Report of Subsurface and Design Investigations.

The report should contain sufficient description of field and laboratory investigation, subsurface conditions, typical test data, basic assumptions, and analytical procedures to permit detailed review of the conclusions, recommendations, and final design. The amount and type of information to be presented shall be consistent with the scope of the investigation. For some structures, a cursory review of foundation conditions may be adequate. For major structures, the following outline shall be used as a guide:

      a. A general description of the site, indicating principal topographic features in the vicinity. A plan map that shows the surface contours, the location of the proposed structure, and the location of all borings should be included.

      b. A description of the general and local geology of the site, including the results of the geological studies.
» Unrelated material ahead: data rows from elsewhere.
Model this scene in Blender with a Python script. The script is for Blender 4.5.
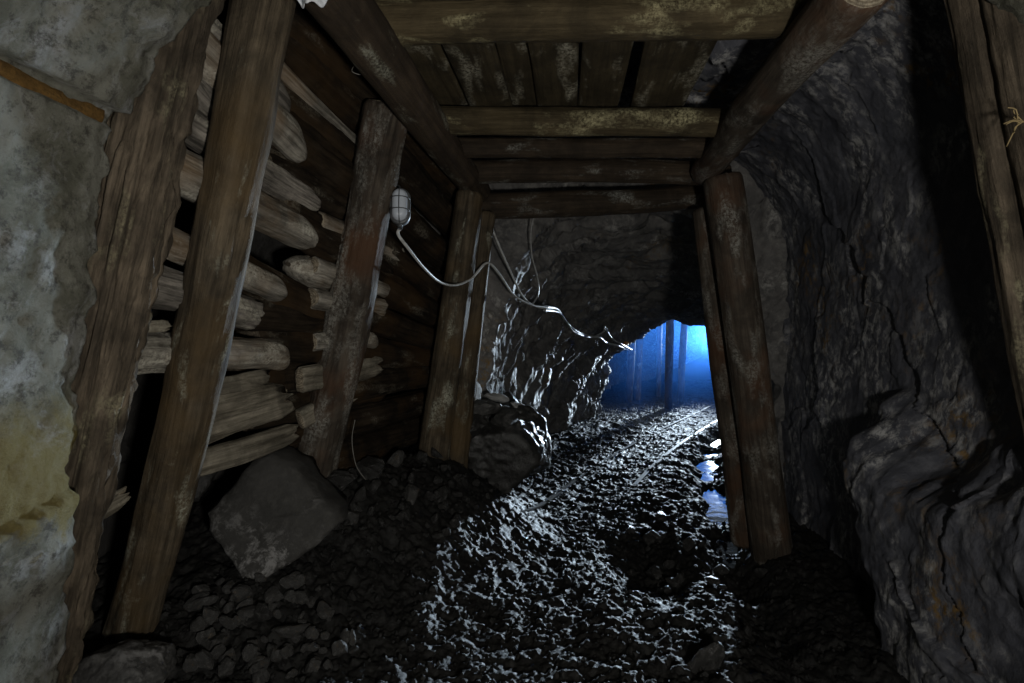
import bpy, bmesh, math
import numpy as np
from mathutils import Vector, Matrix

# ------------------------------------------------------------------ camera, world, lights, exposure
for o in list(bpy.data.objects):
    bpy.data.objects.remove(o)
SC = bpy.context.scene
C = SC.collection
F, HC = 560.0, 1.3                       # focal length in pixels of a 1024x683 frame, eye height in metres
cd = bpy.data.cameras.new('camera'); cd.sensor_width = 36.0; cd.lens = F / 1024 * 36
cd.clip_start = 0.05
cam = bpy.data.objects.new('camera', cd); C.objects.link(cam)
cam.location = (0, 0, HC); cam.rotation_euler = (math.pi / 2, 0, 0)
SC.camera = cam

w = bpy.data.worlds.new('world'); SC.world = w; w.use_nodes = True
w.node_tree.nodes['Background'].inputs[0].default_value = (0.35, 0.45, 0.6, 1)
w.node_tree.nodes['Background'].inputs[1].default_value = 0.0

SC.view_settings.view_transform = 'Standard'
SC.view_settings.look = 'None'
SC.view_settings.gamma = 1.0
SC.view_settings.use_curve_mapping = False
SC.view_settings.exposure = 0.0
SC.cycles.use_denoising = True
SC.cycles.sample_clamp_indirect = 1.0

def light(name, kind, loc, power, col, **kw):
    d = bpy.data.lights.new(name, kind); d.energy = power; d.color = col
    for k, v in kw.items():
        setattr(d, k, v)
    o = bpy.data.objects.new(name, d); C.objects.link(o); o.location = loc
    return o
def aim(o, p):
    o.rotation_euler = (Vector(p) - o.location).to_track_quat('-Z', 'Y').to_euler()

LAMP = Vector((5.93, 16.0, 1.36))        # the work lamp standing in the far chamber
k = light('work_lamp_light', 'SPOT', LAMP + Vector((-0.07, -0.12, 0.02)), 14000, (0.62, 0.78, 1.0), shadow_soft_size=0.24, spot_size=math.radians(44), spot_blend=1.0)
aim(k, (1.0, 6.2, 2.7))
# hand torch of the photographer, shone from beside the camera, and a weak area fill added behind it to lift the foreground
k = light('torch_light', 'SPOT', (0.42, -0.25, 1.0), 125, (1.0, 0.97, 0.90), shadow_soft_size=0.07,
          spot_size=math.radians(150), spot_blend=1.0)
aim(k, (0.0, 2.6, 2.0))
k = light('rear_fill_light', 'AREA', (0.1, -2.4, 1.5), 7, (0.80, 0.90, 1.0), size=1.8)
aim(k, (0.0, 2.0, 1.3))

# ------------------------------------------------------------------ noise helpers
def _h(ix, iy, iz, s):
    n = (ix.astype(np.int64) * 374761393 + iy.astype(np.int64) * 668265263 + iz.astype(np.int64) * 2147483647 + s * 974634777) & 0xFFFFFFFF
    n = ((n ^ (n >> 13)) * 1274126177) & 0xFFFFFFFF
    n = ((n ^ (n >> 16)) * 2246822519) & 0xFFFFFFFF
    return ((n ^ (n >> 15)) & 0xFFFFFF) / float(0x1000000)
def vnoise(P, s=0):
    i = np.floor(P).astype(np.int64); f = P - i
    u = f * f * f * (f * (f * 6 - 15) + 10)
    r = 0
    for a in (0, 1):
        for b in (0, 1):
            for c in (0, 1):
                wgt = (u[:, 0] if a else 1 - u[:, 0]) * (u[:, 1] if b else 1 - u[:, 1]) * (u[:, 2] if c else 1 - u[:, 2])
                r = r + wgt * _h(i[:, 0] + a, i[:, 1] + b, i[:, 2] + c, s)
    return r * 2 - 1
def fbm(P, s=0, octv=4, gain=0.5, lac=2.03):
    r, a = 0, 1.0
    for k in range(octv):
        r = r + a * vnoise(P, s + k * 17); P = P * lac + 3.7; a *= gain
    return r
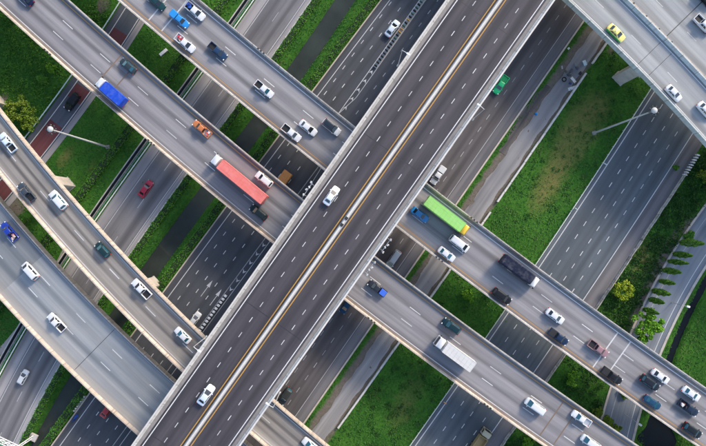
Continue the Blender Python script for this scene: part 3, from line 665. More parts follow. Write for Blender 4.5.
def car(kind, col, upper=None, glass=None, bed=None, blackroof=False, load=None, plat=None):
    root = empty({'taxi': 'taxi', 'pickup': 'pickup_truck', 'van': 'van', 'suv': 'sport_utility_car', 'hatch': 'hatchback_car', 'sedan': 'sedan_car'}[kind])
    sp = SPEC[kind]; pm = paint(col); um = paint(upper) if upper else pm; gl = M[glass or 'glass']
    vpart('body', kind, lambda: body_loft(sp['st']), [pm, um], root, sm=40)
    bf, bb, rf, rb, wb, wr, zb, zr = (sp[k] for k in ('bf', 'bb', 'rf', 'rb', 'wb', 'wr', 'zb', 'zr'))
    def cabin():
        mb = MB(); rs = []
        for t, q in ((0, 0), (.55, 0), (.9, 0), (1., .06)):
            rs.append(mb.rr(lerp(bb, rb, t)+q, lerp(bf, rf, t)-q*1.4, lerp(wb, wr, t)+.02-q, .12 if t < .9 else .16, lerp(zb, zr, t), seg=3))
        rs.append(mb.rr(rb+.3, rf-.3, wr-.3, .16, zr+.03, seg=3)); return mb.ring_loft(rs)
    vpart('cabin', kind, cabin, M['glass'] if blackroof else um, root, sm=50)
    c = lambda x, y, z_: (x, y, z_)
    bl, br_, tl, tr = c(bf, wb, zb), c(bf, -wb, zb), c(rf, wr, zr), c(rf, -wr, zr)
    vpart('windshield', kind, lambda: MB().slab(quad_on(br_, bl, tr, tl, .09, .91, .10, .93, .03), .03), gl, root)
    bl2, br2, tl2, tr2 = c(bb, wb, zb), c(bb, -wb, zb), c(rb, wr, zr), c(rb, -wr, zr)
    vpart('rear_window', kind, lambda: MB().slab(quad_on(bl2, br2, tl2, tr2, .12, .88, .18, .9, .03), .03), gl, root)
    for s in (1, -1):
        def sw(s=s):
            a, b, e, f = c(bf, s*(wb+.02), zb), c(bb, s*(wb+.02), zb), c(rf, s*(wr+.02), zr), c(rb, s*(wr+.02), zr)
            mb = MB()
            for i0, i1 in ((.12, .47), (.52, .88)):
                q = quad_on(a, b, e, f, i0, i1, .16, .86, 0); q = q if s > 0 else q[::-1]
                n = np.cross(q[1]-q[0], q[3]-q[0]); n /= np.linalg.norm(n)
                if n[1]*s < 0: n = -n; q = q[::-1]
                mb.slab([p+n*.012 for p in q], .02)
            return mb
        vpart('side_window', (kind, s), sw, gl, root)
        vpart('mirror', (kind, s), lambda s=s: MB().rbox(bf-.42, bf-.24, min(s*(wb+.04), s*(wb+.25)), max(s*(wb+.04), s*(wb+.25)), zb-.02, zb+.14, .05, .04), pm, root)
        xf = sp['st'][-1][0]; hz = sp['st'][-2][3]; hw = sp['st'][-3][1]
        vpart('headlight', (kind, s), lambda s=s: MB().rbox(xf-.34, xf-.10, min(s*hw*.62, s*hw*.97), max(s*hw*.62, s*hw*.97), hz-.12, hz+.035, .05, .03), M['lampglass'], root)
        xr = sp['st'][0][0]; rz = sp['st'][1][3]; rw = sp['st'][1][1]
        vpart('taillight', (kind, s), lambda s=s: MB().rbox(xr-.02, xr+.16, min(s*rw*.68, s*rw*.99), max(s*rw*.68, s*rw*.99), rz-.26 if kind != 'pickup' else .62, (rz-.02) if kind != 'pickup' else .96, .03, .02), M['red_lens'], root)
        for wx in sp['wx']: wheel(root, kind, wx, s*(.74 if kind in ('sedan', 'hatch', 'taxi') else .79), .32 if kind in ('sedan', 'hatch', 'taxi') else .37)
    if kind == 'taxi': vpart('roof_sign', kind, lambda: MB().rbox(-.5, -.3, -.3, .3, zr+.02, zr+.16, .04, .03), M['lampglass'], root)
    if kind == 'pickup':
        bm = bed or M['bed_liner']
        b = vpart('bed', 'pickup', lambda: MB().box(-2.5, -.96, -.76, .76, .665, .72), bm, root)
        for s in (1, -1): vpart('bed_side', ('pickup', s), lambda s=s: MB().rbox(-2.6, -.93, min(s*.76, s*.93), max(s*.76, s*.93), .5, 1.04, .03, .03), pm, b)
        vpart('tailgate', 'pickup', lambda: MB().rbox(-2.66, -2.52, -.9, .9, .45, 1.03, .03, .03), pm, b)
        if plat == 'cover': vpart('bed_cover', 'pickup', lambda: MB().rbox(-2.56, -.95, -.80, .80, .98, 1.07, .05, .03), M['bed_liner'], b)
        if plat == 'canopy': vpart('canopy', 'pickup', lambda: MB().rbox(-2.6, -.85, -.84, .84, 1.0, 1.76, .14, .1, 3), pm, b)
        if plat == 'rack':
            def rk():
                mb = MB()
                for x in (-2.55, -1.75, -.98):
                    for y in (-.82, .82): mb.tube([(x, y, .95), (x, y, 1.9)], .035, 6)
                for zz in (1.3, 1.6, 1.9):
                    for y in (-.82, .82): mb.tube([(-2.6, y, zz), (-.95, y, zz)], .03, 6)
                    mb.tube([(-2.6, -.82, zz), (-2.6, .82, zz)], .03, 6)
                return mb
            vpart('cargo_rack', 'pickup', rk, M['steel'], b)
    return root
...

      c. The results of field investigations, including graphic logs of all foundation and borrow borings, locations of and pertinent data from piezometers, and a general description of subsurface materials, based on the borings. The information shall be presented in accordance with Government standards. The boring logs should indicate how the borings were made, type of sampler used, split-spoon penetration resistance, and other field measurement data.

      d. Groundwater conditions, including data on seasonal variations in groundwater level and results of field pumping tests, if performed.

      e. A general description of laboratory tests performed, range of test values, and detailed test data on
representative samples. Atterberg limits should be plotted on a plasticity chart, and typical grain-size curves on a grain-size distribution plot. Laboratory test data should be summarized in tables and figures as appropriate. If laboratory tests were not performed, the basis for determining soil or rock properties should be presented, such as correlations or reference to pertinent publications.
      f. A generalized geologic profile used for design, showing properties of subsurface materials and design values of shear strength for each critical stratum.

The profile may be described or shown graphically.

      g.  Where alternative foundation designs are prepared, types of foundations considered, together with evaluation and cost data for each.

      h. A table or sketch showing the final size and depth of footings or mats and lengths and types of piles, if used.

      i. Basic assumptions for loadings and the computed factors of safety for bearing-capacity calculations, as outlined later.

      j. Basic assumptions, loadings, and results of settlement analyses, as outlined later; also, estimated swelling of subgrade soils. The effects of computed differential settlements, and also the ef- fects of swell, on the structure should be discussed.

      k. Basic assumptions and results of other analyses.

      l. An estimate of dewatering requirements, if necessary. The maximum anticipated pumping rate and flow per foot of drawdown should be presented.

      m. Special precautions and recommendations for construction. Possible sources for fill and backfill should also be given. Compaction requirements should be described.